Me lembro do silêncio obrigatório na hora do Jornal Nacional e a rigidez dela ao dizer "escuta", assim que supunha que viria uma notícia importante. Me lembro de meu avô ouvindo o jogo do Cruzeiro em visível aflição em seu radinho velho, com as luzes apagadas e comemorando com um grito contido de "gol" toda vez que a bola entrava na rede. Me lembro de minha avó ouvindo "Nossa Senhora, me dê a mão..." como se fosse uma oração. Me lembro de meu avô comendo rapadura escondido de minha avó, que criticava a quantidade de doce que ele consumia (ela era fitness, embora esse termo não existisse). Me lembro de meu avô inventando mil combinações de suco que pudessem fazer bem para a saúde e dela brava por ele sempre deixar derramar o copo na mesa do almoço- não entendo como ele conseguia.
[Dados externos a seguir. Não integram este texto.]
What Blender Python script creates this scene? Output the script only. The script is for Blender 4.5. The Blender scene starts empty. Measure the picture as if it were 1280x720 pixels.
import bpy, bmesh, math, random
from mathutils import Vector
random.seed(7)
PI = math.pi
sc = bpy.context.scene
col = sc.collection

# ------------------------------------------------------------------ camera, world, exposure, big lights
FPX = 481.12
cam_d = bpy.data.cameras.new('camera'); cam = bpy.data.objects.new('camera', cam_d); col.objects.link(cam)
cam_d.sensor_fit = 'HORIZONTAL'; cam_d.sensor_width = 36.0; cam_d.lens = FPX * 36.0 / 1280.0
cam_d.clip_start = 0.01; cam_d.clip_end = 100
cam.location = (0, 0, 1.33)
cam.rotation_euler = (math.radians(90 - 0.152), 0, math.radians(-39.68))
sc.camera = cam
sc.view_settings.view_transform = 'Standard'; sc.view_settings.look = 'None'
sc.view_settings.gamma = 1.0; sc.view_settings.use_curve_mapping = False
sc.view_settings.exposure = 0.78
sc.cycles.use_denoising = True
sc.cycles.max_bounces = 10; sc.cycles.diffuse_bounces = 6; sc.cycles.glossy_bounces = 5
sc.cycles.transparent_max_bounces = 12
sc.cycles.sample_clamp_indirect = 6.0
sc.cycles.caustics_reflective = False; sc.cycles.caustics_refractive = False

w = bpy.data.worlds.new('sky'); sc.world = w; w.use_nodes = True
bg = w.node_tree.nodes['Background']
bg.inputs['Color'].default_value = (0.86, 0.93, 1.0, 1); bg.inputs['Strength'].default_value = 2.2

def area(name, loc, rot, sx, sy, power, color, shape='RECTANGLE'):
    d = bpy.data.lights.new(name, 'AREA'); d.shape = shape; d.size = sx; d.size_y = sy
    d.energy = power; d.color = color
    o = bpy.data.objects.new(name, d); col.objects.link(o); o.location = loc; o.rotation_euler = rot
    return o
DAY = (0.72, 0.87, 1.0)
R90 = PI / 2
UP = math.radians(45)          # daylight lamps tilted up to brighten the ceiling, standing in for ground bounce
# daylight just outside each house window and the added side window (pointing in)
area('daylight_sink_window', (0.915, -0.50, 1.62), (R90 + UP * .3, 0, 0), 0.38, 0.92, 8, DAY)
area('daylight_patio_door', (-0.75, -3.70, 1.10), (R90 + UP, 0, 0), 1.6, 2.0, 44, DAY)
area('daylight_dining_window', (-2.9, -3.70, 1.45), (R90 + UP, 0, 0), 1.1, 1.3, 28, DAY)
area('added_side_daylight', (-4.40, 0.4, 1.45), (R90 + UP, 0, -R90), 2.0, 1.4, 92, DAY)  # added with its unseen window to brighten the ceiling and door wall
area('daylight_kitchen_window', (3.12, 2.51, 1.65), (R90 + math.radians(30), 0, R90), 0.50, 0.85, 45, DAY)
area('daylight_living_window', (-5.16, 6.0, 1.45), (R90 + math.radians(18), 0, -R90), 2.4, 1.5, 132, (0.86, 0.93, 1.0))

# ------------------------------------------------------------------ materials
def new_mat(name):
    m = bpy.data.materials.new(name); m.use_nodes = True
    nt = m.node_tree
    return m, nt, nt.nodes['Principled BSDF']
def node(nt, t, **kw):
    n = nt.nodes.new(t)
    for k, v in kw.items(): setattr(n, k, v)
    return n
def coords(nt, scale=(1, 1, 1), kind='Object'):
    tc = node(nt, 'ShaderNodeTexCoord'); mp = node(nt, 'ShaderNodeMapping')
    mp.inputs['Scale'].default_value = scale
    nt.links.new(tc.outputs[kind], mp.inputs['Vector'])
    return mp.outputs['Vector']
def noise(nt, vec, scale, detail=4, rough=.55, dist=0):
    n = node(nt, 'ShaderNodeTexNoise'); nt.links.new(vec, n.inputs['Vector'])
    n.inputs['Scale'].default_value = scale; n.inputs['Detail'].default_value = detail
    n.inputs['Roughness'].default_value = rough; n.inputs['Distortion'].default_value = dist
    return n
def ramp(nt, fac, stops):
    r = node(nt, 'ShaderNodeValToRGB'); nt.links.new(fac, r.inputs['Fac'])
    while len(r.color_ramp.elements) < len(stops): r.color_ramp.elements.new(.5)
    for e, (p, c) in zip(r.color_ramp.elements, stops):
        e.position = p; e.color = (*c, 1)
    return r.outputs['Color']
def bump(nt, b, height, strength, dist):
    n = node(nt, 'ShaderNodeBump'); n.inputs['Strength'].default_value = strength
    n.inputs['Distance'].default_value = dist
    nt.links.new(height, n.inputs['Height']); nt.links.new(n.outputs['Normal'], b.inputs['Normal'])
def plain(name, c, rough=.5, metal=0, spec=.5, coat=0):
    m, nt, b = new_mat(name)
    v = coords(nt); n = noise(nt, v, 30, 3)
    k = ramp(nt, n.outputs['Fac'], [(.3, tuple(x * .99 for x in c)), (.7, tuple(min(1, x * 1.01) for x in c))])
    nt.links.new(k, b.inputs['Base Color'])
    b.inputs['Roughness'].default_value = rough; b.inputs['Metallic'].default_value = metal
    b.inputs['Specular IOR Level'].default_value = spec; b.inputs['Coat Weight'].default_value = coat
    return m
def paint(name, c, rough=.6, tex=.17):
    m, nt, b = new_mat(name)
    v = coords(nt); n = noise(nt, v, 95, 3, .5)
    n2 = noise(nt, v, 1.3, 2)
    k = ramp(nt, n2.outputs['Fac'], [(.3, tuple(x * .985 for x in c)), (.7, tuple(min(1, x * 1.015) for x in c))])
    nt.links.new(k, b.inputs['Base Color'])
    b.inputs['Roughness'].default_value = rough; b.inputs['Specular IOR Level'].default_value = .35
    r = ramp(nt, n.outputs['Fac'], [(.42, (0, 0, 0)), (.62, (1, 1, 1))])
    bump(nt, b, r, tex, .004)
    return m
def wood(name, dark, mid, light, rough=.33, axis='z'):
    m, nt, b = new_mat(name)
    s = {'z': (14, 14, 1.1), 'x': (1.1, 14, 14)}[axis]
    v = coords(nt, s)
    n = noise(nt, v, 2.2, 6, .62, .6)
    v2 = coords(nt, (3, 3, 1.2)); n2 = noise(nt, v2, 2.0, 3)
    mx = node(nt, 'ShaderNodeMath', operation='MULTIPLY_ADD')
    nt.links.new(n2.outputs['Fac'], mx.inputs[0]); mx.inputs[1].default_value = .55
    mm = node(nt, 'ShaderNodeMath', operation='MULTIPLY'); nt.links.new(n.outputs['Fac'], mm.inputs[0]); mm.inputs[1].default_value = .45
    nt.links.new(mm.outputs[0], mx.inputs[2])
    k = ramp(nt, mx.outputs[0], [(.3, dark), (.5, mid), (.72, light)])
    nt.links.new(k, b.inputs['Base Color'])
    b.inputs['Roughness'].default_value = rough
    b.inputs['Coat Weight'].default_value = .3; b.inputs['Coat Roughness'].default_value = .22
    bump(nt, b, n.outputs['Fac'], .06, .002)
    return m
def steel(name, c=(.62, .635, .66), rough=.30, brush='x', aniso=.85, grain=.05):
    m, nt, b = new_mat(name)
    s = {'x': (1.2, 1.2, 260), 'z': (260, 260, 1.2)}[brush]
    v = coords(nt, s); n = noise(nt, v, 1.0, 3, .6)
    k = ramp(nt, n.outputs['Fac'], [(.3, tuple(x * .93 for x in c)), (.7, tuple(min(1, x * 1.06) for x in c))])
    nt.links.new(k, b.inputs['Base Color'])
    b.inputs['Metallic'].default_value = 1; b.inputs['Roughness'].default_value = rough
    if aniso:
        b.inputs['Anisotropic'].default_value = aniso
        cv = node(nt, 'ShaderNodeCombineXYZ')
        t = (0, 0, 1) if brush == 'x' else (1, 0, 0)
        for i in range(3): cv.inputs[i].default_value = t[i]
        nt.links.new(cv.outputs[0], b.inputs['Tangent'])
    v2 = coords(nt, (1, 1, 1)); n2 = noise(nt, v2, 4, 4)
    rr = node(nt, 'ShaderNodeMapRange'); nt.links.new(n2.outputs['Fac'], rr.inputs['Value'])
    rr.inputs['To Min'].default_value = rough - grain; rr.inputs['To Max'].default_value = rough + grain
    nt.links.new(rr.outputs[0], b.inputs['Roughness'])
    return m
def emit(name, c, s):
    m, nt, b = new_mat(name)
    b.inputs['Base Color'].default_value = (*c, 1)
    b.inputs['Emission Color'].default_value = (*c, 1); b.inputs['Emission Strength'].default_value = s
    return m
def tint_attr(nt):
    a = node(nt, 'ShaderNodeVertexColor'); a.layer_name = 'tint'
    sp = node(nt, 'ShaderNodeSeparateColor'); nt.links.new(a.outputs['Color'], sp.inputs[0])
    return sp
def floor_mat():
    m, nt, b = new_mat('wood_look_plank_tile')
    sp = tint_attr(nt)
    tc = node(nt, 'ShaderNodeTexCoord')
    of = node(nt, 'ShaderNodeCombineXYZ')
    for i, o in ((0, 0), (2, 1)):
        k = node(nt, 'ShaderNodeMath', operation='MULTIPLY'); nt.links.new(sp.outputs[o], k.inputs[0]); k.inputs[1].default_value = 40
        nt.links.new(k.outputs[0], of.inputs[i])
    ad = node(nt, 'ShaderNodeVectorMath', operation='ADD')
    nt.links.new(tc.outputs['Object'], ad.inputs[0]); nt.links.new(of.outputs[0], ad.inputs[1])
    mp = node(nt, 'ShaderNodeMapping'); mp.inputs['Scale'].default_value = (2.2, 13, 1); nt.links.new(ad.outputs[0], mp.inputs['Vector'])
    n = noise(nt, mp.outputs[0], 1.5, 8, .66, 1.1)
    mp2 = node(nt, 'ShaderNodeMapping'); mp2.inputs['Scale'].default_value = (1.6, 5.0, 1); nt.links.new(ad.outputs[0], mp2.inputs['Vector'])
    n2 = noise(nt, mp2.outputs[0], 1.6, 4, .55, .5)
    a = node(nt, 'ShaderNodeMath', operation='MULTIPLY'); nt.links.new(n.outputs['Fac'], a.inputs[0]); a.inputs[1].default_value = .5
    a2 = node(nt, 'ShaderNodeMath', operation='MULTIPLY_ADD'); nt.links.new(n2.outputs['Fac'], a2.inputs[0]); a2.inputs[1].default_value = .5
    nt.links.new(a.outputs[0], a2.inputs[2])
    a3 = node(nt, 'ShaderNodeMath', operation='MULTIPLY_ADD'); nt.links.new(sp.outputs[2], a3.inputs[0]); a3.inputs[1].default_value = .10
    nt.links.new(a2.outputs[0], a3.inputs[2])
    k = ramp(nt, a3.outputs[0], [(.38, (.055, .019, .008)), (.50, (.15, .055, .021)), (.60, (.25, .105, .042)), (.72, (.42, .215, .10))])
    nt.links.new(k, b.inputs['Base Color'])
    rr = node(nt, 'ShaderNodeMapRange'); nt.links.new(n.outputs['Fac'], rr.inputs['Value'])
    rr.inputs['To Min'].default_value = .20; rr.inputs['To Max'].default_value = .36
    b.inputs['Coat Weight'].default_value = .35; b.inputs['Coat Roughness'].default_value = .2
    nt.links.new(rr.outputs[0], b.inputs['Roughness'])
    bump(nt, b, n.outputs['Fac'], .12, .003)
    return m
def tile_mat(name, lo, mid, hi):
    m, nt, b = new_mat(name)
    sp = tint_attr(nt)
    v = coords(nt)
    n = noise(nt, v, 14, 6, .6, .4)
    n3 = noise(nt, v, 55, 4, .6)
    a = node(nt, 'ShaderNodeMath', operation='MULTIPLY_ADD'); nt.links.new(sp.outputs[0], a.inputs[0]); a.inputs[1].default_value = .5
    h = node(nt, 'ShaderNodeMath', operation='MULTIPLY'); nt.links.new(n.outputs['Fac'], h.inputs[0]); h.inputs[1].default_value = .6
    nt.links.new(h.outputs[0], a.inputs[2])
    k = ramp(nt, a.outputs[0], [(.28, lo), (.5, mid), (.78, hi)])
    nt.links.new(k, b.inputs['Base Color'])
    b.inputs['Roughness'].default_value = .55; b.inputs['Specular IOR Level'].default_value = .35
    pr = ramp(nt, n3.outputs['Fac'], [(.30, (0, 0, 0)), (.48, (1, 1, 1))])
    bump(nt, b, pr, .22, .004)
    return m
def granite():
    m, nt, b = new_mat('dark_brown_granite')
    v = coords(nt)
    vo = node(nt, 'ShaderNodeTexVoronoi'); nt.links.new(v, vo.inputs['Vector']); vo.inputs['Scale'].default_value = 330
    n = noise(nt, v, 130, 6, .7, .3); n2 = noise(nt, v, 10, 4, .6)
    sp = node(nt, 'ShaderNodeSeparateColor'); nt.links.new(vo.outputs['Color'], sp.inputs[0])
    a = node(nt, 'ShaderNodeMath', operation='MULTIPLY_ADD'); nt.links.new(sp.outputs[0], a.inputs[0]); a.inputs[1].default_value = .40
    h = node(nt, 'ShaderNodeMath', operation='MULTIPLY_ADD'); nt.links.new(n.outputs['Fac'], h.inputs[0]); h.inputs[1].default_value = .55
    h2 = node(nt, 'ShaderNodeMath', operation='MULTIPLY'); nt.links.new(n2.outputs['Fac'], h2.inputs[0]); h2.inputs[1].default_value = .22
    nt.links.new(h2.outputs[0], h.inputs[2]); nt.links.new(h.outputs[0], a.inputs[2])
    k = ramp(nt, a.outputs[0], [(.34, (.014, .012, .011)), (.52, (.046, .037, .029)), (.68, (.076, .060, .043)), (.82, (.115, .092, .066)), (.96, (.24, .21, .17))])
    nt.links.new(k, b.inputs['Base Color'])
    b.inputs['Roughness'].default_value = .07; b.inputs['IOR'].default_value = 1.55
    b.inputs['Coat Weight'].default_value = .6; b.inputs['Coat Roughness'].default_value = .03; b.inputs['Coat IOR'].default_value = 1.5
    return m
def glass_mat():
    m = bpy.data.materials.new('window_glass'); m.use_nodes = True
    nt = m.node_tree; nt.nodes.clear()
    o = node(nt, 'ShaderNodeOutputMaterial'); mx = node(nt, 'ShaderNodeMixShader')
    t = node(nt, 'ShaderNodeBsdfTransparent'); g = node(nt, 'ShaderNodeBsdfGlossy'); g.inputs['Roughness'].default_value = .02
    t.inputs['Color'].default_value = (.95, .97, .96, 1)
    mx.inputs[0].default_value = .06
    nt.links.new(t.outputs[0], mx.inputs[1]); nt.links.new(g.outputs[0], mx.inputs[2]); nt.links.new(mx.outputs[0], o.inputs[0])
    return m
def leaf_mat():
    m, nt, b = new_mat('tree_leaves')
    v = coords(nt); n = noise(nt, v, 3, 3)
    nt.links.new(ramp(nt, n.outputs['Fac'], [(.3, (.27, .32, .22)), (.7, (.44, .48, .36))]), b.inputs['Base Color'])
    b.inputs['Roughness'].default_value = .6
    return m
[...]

Me lembro de meu avô saindo escondido pela porta dos fundos, após inúmeras quedas na ruas-já beirando 90 anos- e de minha avó reclamando "Jão não tem jeito... Sassinhora...". Me lembro de minha avó, orgulhosa, encostando as mãos nos pés após a aula de ioga, me dizendo como era flexível. Me lembro de meu avô catando quinquilharias de sucatas que os vizinhos jogavam fora porque achava que era possível reaproveitar criando outra coisa Me lembro do barulho da máquina de costura de minha avó e das roupinhas de Barbie que fazia pra mim. Me lembro de comer a combinação de macarronada com farofa de banana achando que era a mais perfeita do mundo- e que todo mundo comia assim- e só descobrir depois que isso foi uma invenção fantástica dela. Me lembro de meu avô fechando a janela na hora das refeições, porque era perigoso bater vento nas costas enquanto comia. Me lembro dele me chamando de "filhinha". Me lembro dela me olhando cheia de amor enquanto eu falava e dizer que eu era "danada'.
Me lembro disso e muito mais. Eu ia lá no meio da tarde só pra tomar o café da vovó. Eu passava lá antes de ir pra faculdade só pra contar pra eles como eu estava feliz com o curso de jornalismo. Eu, volta e meia, os procurava porque sabia que não os teria para sempre e precisaria de muitas lembranças para suportar a saudade.
Não abandonem seus idosos. Eles irão em breve e como dói não tê-los aqui. Ensine seus filhos a amar os seus pais e terá sempre por perto a sua família, quando chegar a sua hora de envelhecer. É no exemplo dos pais que as crianças construirão o respeito que devem ter pelos mais velhos.
Eu tive a sorte de vivenciar vovó Jandira e vovô João, Sinto saudades, sim. Mas nenhum remorso, porque não deixei nada para trás. E eles foram cercados por carinho até o fim de seus dias. Do jeito que tem que ser. Do jeito que quero pra mim. Do jeito que meus pais também terão.